Locate each line below that includes "parts" and reproduce it.
>>>>>
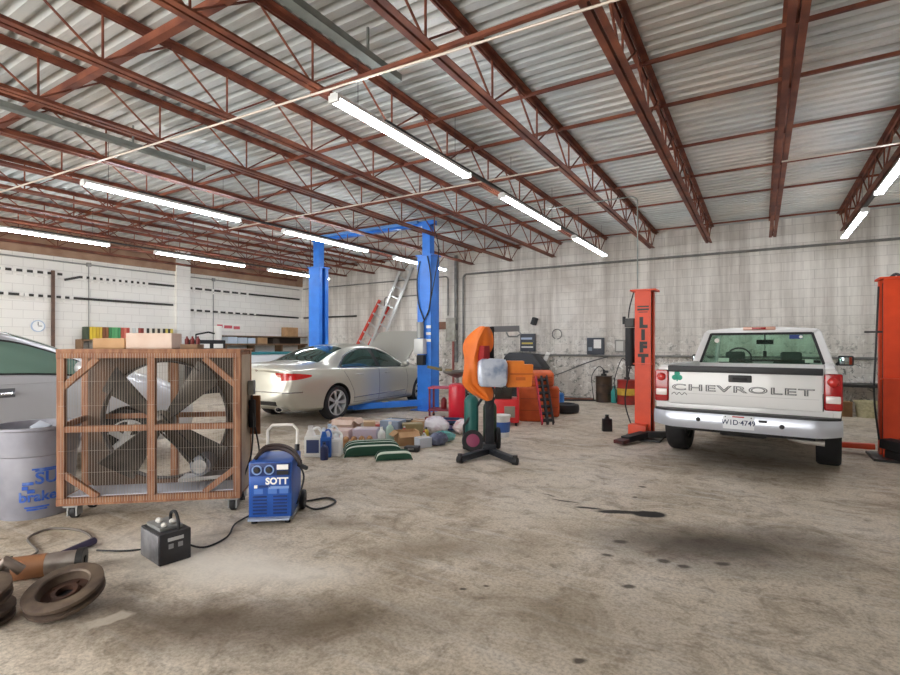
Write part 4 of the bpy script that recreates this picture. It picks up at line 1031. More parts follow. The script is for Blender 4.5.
# ================================================================ DRUM FAN IN ITS WOODEN CRATE
def drum_fan():
    t = thing('crate_fan', 'large drum fan in a brown wooden crate with wire strands, left foreground', 'fan', (-4.37, 2.362, 0), 40.7)
    W, D, Z0, Z1, s = .715, .44, .13, 1.40, .06
    def st(name, p0, p1, w=s, h=s, up=(0, 0, 1), m=WOOD): return MB().bar(p0, p1, w, h, up=up).build(name, m, t, bevel=.004, seg=1, smooth=0)
    for x in (-W + s / 2, 0, W - s / 2): st('front_stile', (x, s / 2, Z0), (x, s / 2, Z1), s, s * .8, up=(0, 1, 0))
    for z in (Z0 + s / 2, Z1 - s / 2): st('front_rail', (-W, s / 2 - .002, z), (W, s / 2 - .002, z))
    for a, b in ((-W + s, -s / 2), (s / 2, W - s)): st('middle_rail', (a, s / 2, .755), (b, s / 2, .755), s * .8, .05)
    for sx in (-1, 1):
        for z0, z1 in ((Z1 - .06, Z1 - .30), (Z0 + .06, Z0 + .26)): st('corner_brace', (sx * (W - .30), s / 2, z0), (sx * (W - .04), s / 2, z1), .035, .05)
    for x in (-W + s / 2, W - s / 2): st('back_stile', (x, D - s / 2, Z0), (x, D - s / 2, Z1), s, s, up=(0, 1, 0))
    for x in (-W + s / 2, W - s / 2):
        for z in (Z0 + s / 2, Z1 - s / 2): st('side_rail', (x, s, z), (x, D - s, z), s * .8, s * .8)
    st('back_post', (.03, D + .03, Z0), (.03, D + .03, Z1), .06, .05, up=(0, 1, 0)); st('back_bar', (-W, D + .03, .80), (W, D + .03, .80), .04, .045)
    st('side_bar', (-W + s / 2, s, .78), (-W + s / 2, D - s, .80), .03, .05)
    MB().box((0, D / 2 + .03, Z1 + .008), (2 * W, D + .06, .016)).build('top_board', WOOD, t, smooth=0)
    MB().box((0, D / 2, Z0 + .062), (2 * W - .1, D - .1, .01)).build('floor_tray', mat('tray_grey', '#c3c6d2', .45), t, smooth=0)
    MB().box((W - .008, D / 2, .765), (.014, D - .12, 1.2)).build('side_panel', mat('tan_panel', '#b9a78d', .6, 0, '#a3917a', 5), t, smooth=0)
    # back panel with a round opening
    PANEL = mat('fan_panel', '#443429', .65, .1, '#684a34', 4, thresh=(.45, .75))
    q = MB(); n = 56; cz = .775; r = .52; k = []
    for yy in (D - .075, D - .055):
        inner = [q.bm.verts.new((r * math.cos(2 * math.pi * i / n), yy, cz + r * math.sin(2 * math.pi * i / n))) for i in range(n)]
        outer = []
        for i in range(n):
            c_, s_ = math.cos(2 * math.pi * i / n), math.sin(2 * math.pi * i / n); f = min((W - .06) / max(abs(c_), 1e-6), ((Z1 - .05 - cz) if s_ > 0 else (cz - Z0 - .05)) / max(abs(s_), 1e-6))
            outer.append(q.bm.verts.new((f * c_, yy, cz + f * s_)))
        k.append((inner, outer))
    for i in range(n):
        j = (i + 1) % n
        q.bm.faces.new((k[0][0][i], k[0][0][j], k[0][1][j], k[0][1][i])); q.bm.faces.new((k[1][0][j], k[1][0][i], k[1][1][i], k[1][1][j]))
        q.bm.faces.new((k[0][0][j], k[0][0][i], k[1][0][i], k[1][0][j])); q.bm.faces.new((k[0][1][i], k[0][1][j], k[1][1][j], k[1][1][i]))
    q.build('back_panel', PANEL, t, smooth=0)
    MB().lathe([(r, D - .13), (r + .012, D - .13), (r + .012, D - .06), (r, D - .06)], Matrix.Translation((0, 0, cz)) @ Matrix.Rotation(R(-90), 4, 'X'), 56, closed=True).build('venturi_ring', mat('ring_dark', '#38302b', .5, .4), t)
    # fan wheel
    BL = mat('blade_grey', '#3b3836', .4, .5, '#575048', 6)
    hub = MB().lathe([(0, -.06), (.09, -.06), (.1, -.04), (.1, .04), (.05, .07), (0, .07)], Matrix.Translation((0, D - .17, cz)) @ Matrix.Rotation(R(90), 4, 'X'), 24).build('fan_hub', BL, t)
    for b_ in range(4):
        an = R(45 + 90 * b_ + 4)
        def bf(u, v):
            rr = .09 + .50 * u; ch = (.11 + .17 * u) * (v - .5) * 2; pt = R(38 - 16 * u)
            tx, ty = ch * math.cos(pt), ch * math.sin(pt) + .05 * (1 - (2 * v - 1) ** 2) * u
            a = an + tx / max(rr, .12) * .55
            return (rr * math.cos(a), D - .19 + ty * .75, cz + rr * math.sin(a))
        MB().slab(bf, 12, 10, .002).build('blade', BL, hub)
    MB().cyl((0, .05, cz), (0, D + .04, cz), .018).build('shaft', STEEL, t)
    # motor with pulley and belt at the lower right
    mo = MB().cyl((.36, .10, .40), (.36, .30, .40), .085).build('motor', mat('motor_grey_dark', '#6d7077', .4, .4), t)
    MB().lathe([(0, 0), (.055, 0), (.05, .015), (.06, .03), (0, .03)], Matrix.Translation((.36, .10, .40)) @ Matrix.Rotation(R(90), 4, 'X'), 24).build('pulley', STEEL, mo)
    MB().bar((.18, .2, .275), (.55, .2, .30), .2, .03).build('motor_mount', STEEL, t, smooth=0)
    MB().tube([(.31, .085, .44), (-.05, .085, .80), (.05, .085, .86), (.41, .085, .45), (.36, .085, .345)], .008, 6, True).build('drive_belt', BLACK, t)
    # strands
    g = MB(); n = 66
    for i in range(n):
        x = -W + .04 + (2 * W - .08) * i / (n - 1); g.tube([(x, -.004, Z0 + .02), (x, -.004, Z1 - .02)], .0013, 4)
    for z in (.40, .58, .95, 1.15): g.tube([(-W + .02, -.001, z), (W - .02, -.001, z)], .0009, 4)
    g.build('wire_guard', mat('guard_wire', '#bdb3a8', .45, .4), t, smooth=0)
    # casters
    for x in (-W + .09, W - .08):
        for y in (.08, D - .08):
            c = MB(); c.box((x, y, .118), (.11, .10, .02)); c.box((x - .032, y + .02, .08), (.012, .09, .10)); c.box((x + .032, y + .02, .08), (.012, .09, .10))
            c = c.build('caster_fork', GALV, t, smooth=0)
            MB().cyl((x - .022, y + .035, .06), (x + .022, y + .035, .06), .06, seg=22).build('caster_wheel', BLACK, c, bevel=.006)
    MB().box((W + .03, .30, 1.06), (.05, .09, .13)).build('switch_box', GALV, t, bevel=.006)
    MB().box((W + .05, .36, .80), (.09, .03, .36)).build('cable_paddle', mat('paddle_wood', '#7d4a26', .6), t, bevel=.006)
    MB().box((W + .035, .30, .82), (.06, .06, .26)).build('cord_bundle', BLACK, t, bevel=.02)
    MB().tube(spline([(W + .03, .30, 1.0), (W + .05, .26, .72), (W + .04, .22, .45), (W - .02, .16, .22), (W + .02, .06, .10)], 6), .008, 6).build('power_cord', HOSE, t)
    MB().tube(spline([(W + .05, .34, .70), (W + .10, .30, .4), (W + .04, .22, .12), (W + .12, .1, .02), (W + .25, -.05, .015)], 6), .008, 6).build('power_cord', HOSE, t)
    return t
drum_fan()
def on_fan(lx, ly):
    a = R(40.7); return (-4.37 + lx * math.cos(a) - ly * math.sin(a), 2.362 + lx * math.sin(a) + ly * math.cos(a))
x, y = on_fan(-.05, .22); carton('shipping_box', 'large pale carton lying on top of the wooden fan crate', (x, y, 1.417), (.36, .26, .135), 42, CARDP)
x, y = on_fan(-.37, .26); carton('shipping_box', 'smaller brown carton on the fan crate left of the large pale carton', (x, y, 1.417), (.26, .26, .09), 36, CARD)
x, y = on_fan(.26, .22)
t = thing('parts_bin', 'small brown rack with red bottles on top of the fan crate', 'parts bin', (x, y, 1.417), 42)
MB().box((0, 0, .02), (.14, .2, .04)).build('tray', SHELFW, t, bevel=.003)
for dx in (-.045, 0, .045): MB().lathe([(0, .04), (.018, .04), (.018, .085), (.008, .095), (.008, .11), (0, .11)], Matrix.Translation((dx, 0, 0)), 14).build('bottle', mat('dark_red', '#7c2c2a', .4), t)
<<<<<
[Task answer]
Write part 4 of the bpy script that recreates this picture. It picks up at line 1031. More parts follow. The script is for Blender 4.5.
t = thing('parts_bin', 'small brown rack with red bottles on top of the fan crate', 'parts bin', (x, y, 1.417), 42)